- _Stated exercise_:
Find all the lines with "Blender" and gather them.

- _Supplied data_:
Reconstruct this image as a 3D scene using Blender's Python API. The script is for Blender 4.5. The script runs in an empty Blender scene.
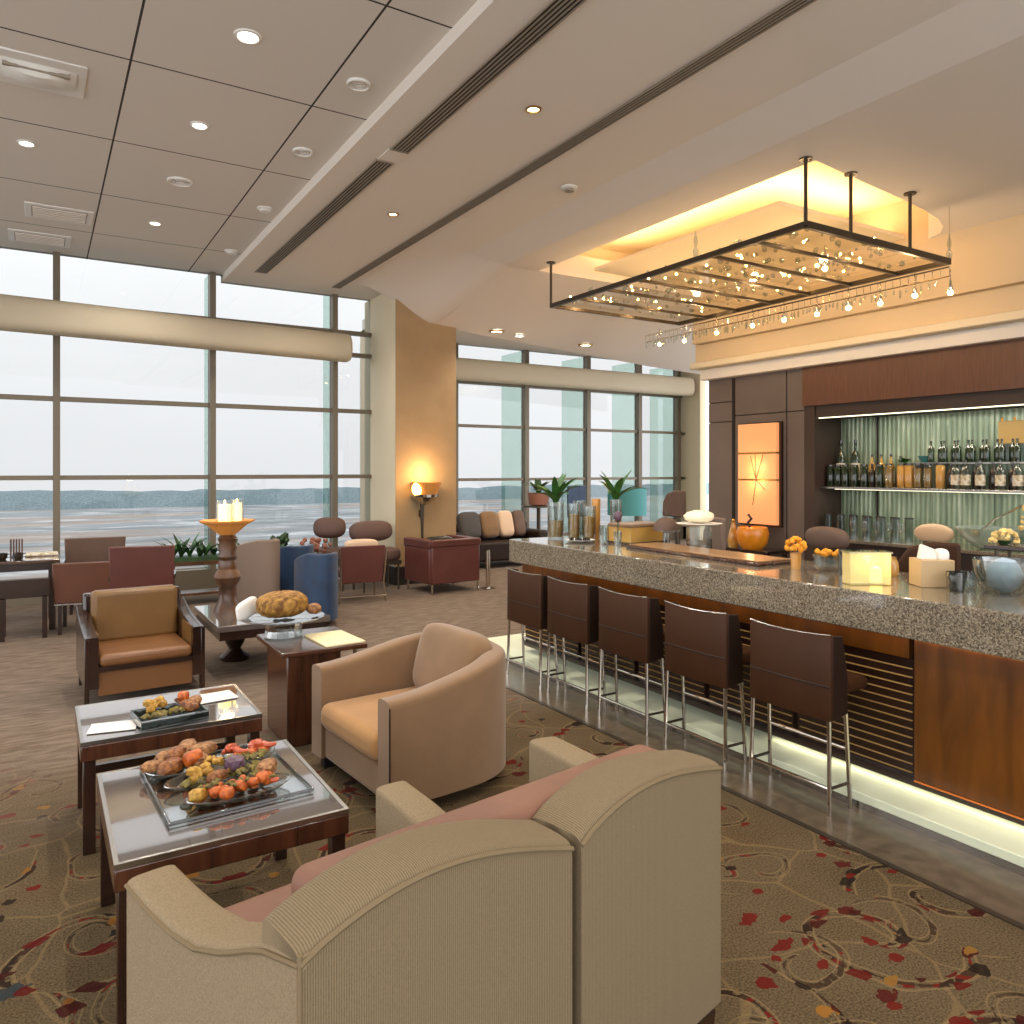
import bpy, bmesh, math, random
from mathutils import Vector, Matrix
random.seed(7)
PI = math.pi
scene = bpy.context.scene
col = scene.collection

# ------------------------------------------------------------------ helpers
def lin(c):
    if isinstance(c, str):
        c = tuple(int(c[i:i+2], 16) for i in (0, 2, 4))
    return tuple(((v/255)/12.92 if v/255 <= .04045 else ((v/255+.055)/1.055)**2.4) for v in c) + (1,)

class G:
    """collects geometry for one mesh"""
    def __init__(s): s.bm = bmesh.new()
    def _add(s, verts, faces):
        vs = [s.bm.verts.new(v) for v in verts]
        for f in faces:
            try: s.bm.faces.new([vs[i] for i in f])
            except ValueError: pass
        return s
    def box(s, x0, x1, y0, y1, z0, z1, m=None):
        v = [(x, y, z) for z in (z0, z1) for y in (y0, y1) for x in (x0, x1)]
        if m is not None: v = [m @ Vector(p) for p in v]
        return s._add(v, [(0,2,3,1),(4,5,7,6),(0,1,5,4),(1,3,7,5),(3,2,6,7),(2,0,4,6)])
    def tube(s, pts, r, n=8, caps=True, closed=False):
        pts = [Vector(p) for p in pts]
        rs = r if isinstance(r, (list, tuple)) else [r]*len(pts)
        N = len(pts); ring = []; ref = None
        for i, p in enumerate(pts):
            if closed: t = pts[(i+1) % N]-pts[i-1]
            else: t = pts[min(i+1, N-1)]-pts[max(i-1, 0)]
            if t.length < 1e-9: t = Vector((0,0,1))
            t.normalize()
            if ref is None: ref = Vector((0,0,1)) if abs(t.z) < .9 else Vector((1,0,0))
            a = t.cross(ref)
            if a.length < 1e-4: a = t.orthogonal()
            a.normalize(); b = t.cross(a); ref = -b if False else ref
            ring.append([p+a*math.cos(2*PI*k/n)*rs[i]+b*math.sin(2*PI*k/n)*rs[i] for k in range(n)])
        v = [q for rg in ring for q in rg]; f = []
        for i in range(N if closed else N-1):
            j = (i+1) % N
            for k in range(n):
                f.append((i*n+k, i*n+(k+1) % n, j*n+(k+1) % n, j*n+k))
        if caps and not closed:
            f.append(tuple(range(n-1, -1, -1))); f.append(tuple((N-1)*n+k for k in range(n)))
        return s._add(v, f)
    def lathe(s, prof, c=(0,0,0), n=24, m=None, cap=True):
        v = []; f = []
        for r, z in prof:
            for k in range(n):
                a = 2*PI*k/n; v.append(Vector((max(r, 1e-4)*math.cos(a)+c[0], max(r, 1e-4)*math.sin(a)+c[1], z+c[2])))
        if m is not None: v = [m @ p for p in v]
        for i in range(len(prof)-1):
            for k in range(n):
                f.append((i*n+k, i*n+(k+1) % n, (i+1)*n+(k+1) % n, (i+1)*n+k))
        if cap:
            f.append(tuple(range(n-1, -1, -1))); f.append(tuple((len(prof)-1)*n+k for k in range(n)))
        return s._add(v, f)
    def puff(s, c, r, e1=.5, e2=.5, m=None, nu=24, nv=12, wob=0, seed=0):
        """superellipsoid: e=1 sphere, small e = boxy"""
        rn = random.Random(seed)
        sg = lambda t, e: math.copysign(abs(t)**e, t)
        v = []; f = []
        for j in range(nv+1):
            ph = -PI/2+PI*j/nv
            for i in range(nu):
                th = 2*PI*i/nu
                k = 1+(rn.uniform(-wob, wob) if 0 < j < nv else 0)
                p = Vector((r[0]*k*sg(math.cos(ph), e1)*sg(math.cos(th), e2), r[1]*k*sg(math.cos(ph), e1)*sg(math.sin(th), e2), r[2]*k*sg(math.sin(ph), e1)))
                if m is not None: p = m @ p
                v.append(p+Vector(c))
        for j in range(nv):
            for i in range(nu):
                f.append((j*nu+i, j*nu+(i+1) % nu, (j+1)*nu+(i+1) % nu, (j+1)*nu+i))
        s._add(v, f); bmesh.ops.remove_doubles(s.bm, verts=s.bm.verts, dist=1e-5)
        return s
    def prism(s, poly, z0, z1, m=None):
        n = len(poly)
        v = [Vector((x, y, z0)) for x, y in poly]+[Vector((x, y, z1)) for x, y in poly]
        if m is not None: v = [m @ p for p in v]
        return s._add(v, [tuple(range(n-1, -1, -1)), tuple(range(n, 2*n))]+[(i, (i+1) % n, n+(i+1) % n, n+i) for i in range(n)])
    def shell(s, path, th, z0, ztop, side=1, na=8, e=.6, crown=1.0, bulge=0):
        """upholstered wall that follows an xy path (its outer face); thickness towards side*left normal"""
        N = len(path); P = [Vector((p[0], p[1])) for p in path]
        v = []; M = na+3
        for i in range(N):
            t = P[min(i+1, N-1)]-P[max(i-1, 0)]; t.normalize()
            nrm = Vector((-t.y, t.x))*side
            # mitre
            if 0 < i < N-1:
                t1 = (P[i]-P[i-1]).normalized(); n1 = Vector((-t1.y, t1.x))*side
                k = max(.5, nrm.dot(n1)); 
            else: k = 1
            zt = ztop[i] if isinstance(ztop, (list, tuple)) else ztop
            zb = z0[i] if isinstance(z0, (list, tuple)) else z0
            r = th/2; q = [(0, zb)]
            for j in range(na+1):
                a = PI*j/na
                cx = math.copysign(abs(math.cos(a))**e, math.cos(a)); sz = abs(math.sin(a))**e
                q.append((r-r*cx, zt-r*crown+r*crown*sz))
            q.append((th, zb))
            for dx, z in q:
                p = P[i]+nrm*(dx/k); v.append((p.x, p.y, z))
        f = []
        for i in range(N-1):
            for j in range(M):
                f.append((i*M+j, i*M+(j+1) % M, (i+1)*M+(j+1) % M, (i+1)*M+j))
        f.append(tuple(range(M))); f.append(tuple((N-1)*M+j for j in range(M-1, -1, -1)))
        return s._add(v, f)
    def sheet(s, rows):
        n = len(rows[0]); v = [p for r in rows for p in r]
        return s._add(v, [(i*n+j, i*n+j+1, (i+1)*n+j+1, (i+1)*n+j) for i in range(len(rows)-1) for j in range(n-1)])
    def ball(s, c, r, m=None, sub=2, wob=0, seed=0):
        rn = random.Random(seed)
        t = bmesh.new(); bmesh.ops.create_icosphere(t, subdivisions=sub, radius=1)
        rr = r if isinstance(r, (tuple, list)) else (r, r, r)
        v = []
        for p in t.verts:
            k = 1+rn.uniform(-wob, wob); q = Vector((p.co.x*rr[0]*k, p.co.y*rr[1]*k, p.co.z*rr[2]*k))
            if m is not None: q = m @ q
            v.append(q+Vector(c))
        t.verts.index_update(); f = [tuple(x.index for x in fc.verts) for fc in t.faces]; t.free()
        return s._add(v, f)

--

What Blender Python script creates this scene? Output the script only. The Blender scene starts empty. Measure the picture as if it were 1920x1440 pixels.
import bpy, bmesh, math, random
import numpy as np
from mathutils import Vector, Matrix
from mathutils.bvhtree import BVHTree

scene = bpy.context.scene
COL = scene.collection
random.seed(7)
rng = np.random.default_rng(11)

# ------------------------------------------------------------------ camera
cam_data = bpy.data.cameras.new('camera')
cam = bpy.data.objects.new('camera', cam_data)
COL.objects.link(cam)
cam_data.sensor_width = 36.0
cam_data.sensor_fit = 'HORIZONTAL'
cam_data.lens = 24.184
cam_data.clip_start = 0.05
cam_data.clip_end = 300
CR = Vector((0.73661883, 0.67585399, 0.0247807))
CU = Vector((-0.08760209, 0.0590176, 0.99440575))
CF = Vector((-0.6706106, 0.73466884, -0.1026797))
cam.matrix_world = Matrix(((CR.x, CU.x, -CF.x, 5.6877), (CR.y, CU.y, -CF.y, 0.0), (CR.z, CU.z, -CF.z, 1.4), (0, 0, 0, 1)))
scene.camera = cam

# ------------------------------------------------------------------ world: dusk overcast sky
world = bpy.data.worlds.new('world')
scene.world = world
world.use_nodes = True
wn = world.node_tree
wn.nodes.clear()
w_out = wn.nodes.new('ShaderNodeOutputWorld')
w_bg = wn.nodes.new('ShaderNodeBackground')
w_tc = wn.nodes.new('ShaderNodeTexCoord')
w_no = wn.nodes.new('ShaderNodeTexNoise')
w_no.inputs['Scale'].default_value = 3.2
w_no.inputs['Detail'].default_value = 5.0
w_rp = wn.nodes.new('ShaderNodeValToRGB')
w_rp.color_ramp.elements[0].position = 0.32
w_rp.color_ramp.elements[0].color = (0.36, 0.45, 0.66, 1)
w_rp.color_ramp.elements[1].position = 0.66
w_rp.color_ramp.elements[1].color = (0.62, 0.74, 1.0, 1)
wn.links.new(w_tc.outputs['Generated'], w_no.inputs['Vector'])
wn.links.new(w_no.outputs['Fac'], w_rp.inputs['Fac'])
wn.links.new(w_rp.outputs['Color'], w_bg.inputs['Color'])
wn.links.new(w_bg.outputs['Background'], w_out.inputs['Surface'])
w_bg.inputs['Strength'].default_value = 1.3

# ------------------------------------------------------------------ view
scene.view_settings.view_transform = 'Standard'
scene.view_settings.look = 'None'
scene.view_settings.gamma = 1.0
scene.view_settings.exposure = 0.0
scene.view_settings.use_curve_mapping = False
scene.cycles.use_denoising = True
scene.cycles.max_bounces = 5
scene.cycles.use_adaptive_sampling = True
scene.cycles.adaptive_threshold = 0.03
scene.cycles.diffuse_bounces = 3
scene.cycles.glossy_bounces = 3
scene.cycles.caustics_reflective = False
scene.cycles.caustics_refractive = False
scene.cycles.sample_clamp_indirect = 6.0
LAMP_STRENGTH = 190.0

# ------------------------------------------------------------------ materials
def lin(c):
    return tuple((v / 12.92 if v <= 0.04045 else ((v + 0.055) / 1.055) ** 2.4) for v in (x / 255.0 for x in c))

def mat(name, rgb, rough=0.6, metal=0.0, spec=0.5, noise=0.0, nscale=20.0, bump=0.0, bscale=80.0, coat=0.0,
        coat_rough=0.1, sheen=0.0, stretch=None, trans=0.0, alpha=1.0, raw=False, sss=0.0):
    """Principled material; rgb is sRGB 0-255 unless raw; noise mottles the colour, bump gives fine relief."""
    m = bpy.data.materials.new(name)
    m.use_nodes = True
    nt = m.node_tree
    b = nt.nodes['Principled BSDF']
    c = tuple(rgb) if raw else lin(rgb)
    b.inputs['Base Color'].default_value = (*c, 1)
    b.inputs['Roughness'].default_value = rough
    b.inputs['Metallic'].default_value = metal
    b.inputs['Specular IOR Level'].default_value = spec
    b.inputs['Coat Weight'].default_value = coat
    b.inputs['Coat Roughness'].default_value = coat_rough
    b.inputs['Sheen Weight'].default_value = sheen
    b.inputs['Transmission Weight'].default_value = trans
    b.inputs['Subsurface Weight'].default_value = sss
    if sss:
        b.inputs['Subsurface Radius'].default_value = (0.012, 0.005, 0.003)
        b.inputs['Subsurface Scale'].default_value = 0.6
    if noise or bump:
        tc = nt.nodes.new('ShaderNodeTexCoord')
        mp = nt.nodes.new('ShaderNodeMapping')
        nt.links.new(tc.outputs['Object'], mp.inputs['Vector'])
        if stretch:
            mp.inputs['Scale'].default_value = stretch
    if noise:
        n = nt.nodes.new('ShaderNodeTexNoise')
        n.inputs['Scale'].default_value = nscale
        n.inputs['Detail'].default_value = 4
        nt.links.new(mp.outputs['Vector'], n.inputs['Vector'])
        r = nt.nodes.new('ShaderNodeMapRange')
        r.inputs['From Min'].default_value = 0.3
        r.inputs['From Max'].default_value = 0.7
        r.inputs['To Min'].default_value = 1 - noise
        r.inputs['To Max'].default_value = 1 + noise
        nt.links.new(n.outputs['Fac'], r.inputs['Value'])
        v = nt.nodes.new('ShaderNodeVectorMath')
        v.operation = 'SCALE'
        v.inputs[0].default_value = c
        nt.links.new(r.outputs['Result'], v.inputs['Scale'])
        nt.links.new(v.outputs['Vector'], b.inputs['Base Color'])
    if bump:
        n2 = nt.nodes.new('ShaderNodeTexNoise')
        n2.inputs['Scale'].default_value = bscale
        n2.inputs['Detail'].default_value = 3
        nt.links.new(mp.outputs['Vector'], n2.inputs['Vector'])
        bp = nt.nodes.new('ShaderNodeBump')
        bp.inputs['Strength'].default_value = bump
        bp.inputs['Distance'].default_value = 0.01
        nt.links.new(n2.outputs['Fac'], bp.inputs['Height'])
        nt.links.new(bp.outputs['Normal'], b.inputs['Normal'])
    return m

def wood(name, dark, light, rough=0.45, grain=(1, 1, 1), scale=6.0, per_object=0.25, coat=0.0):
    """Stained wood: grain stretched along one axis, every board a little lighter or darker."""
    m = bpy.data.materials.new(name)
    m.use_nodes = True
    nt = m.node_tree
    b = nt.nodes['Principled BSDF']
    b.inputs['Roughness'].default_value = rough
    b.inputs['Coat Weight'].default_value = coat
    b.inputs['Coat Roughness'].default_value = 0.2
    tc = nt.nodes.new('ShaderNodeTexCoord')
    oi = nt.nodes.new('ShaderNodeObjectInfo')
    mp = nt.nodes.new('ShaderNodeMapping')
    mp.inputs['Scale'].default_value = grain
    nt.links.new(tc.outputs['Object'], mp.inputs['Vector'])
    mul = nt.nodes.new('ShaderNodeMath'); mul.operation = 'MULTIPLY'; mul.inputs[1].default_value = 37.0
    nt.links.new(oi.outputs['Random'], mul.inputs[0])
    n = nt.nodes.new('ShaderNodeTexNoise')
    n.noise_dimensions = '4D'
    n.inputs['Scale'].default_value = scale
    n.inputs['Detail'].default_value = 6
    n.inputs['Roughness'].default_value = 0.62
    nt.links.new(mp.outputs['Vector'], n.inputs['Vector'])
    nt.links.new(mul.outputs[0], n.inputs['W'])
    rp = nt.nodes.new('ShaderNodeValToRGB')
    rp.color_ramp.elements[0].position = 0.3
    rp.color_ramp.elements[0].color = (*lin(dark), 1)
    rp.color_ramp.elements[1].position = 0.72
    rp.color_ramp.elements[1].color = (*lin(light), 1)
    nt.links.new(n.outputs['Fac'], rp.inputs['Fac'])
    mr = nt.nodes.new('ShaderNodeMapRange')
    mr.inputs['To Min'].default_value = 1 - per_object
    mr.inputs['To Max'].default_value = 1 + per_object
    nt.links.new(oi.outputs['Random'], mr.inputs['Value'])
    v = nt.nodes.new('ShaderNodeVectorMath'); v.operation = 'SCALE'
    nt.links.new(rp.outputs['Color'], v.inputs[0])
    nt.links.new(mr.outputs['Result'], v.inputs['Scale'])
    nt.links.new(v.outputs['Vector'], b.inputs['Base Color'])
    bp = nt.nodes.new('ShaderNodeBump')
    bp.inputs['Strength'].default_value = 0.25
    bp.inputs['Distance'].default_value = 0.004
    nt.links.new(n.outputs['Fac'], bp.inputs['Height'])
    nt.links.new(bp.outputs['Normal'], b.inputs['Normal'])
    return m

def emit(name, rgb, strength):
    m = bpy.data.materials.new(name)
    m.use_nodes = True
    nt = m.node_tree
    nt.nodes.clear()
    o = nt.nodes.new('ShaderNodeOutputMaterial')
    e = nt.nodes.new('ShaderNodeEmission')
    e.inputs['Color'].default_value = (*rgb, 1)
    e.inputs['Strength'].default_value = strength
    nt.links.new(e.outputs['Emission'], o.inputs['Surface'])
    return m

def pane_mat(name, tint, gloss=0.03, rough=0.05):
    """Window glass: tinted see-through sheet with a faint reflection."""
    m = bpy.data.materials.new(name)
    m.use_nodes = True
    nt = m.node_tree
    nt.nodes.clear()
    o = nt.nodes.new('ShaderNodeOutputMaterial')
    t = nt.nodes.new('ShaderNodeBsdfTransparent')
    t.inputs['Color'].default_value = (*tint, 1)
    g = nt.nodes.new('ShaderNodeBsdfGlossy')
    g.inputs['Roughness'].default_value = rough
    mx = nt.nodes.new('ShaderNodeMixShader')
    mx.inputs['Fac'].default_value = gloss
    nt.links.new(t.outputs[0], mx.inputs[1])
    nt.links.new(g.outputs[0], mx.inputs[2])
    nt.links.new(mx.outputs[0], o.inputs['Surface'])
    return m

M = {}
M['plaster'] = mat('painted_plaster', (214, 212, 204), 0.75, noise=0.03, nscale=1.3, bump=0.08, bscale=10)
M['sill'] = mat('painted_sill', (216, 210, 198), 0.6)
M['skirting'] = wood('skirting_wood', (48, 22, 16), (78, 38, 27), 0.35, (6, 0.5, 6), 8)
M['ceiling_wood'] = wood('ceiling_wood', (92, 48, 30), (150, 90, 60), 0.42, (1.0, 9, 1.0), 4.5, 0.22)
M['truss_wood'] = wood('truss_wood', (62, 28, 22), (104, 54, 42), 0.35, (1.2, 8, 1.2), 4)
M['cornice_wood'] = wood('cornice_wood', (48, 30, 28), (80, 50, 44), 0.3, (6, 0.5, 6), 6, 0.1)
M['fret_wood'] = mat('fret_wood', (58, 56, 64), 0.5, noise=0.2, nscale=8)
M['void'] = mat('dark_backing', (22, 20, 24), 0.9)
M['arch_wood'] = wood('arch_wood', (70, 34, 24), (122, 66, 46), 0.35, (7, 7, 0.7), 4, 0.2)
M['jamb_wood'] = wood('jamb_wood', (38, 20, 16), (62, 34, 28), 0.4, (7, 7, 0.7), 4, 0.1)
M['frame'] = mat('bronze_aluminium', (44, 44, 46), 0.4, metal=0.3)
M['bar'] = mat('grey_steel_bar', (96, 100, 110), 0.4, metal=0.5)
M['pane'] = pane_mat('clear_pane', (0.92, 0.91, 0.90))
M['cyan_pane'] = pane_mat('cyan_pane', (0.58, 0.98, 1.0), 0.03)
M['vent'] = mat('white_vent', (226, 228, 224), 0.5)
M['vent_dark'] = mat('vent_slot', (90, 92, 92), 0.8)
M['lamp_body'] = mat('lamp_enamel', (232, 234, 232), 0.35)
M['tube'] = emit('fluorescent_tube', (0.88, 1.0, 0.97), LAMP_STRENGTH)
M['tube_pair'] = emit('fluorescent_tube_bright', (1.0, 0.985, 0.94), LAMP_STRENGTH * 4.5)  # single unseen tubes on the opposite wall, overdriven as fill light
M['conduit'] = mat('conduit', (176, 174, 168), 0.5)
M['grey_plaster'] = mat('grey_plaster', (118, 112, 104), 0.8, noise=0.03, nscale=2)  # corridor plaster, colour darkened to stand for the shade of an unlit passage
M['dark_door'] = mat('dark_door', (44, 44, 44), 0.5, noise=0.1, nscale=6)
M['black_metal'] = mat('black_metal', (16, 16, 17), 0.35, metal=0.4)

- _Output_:
Reconstruct this image as a 3D scene using Blender's Python API. The script is for Blender 4.5. The script runs in an empty Blender scene.
What Blender Python script creates this scene? Output the script only. The Blender scene starts empty. Measure the picture as if it were 1920x1440 pixels.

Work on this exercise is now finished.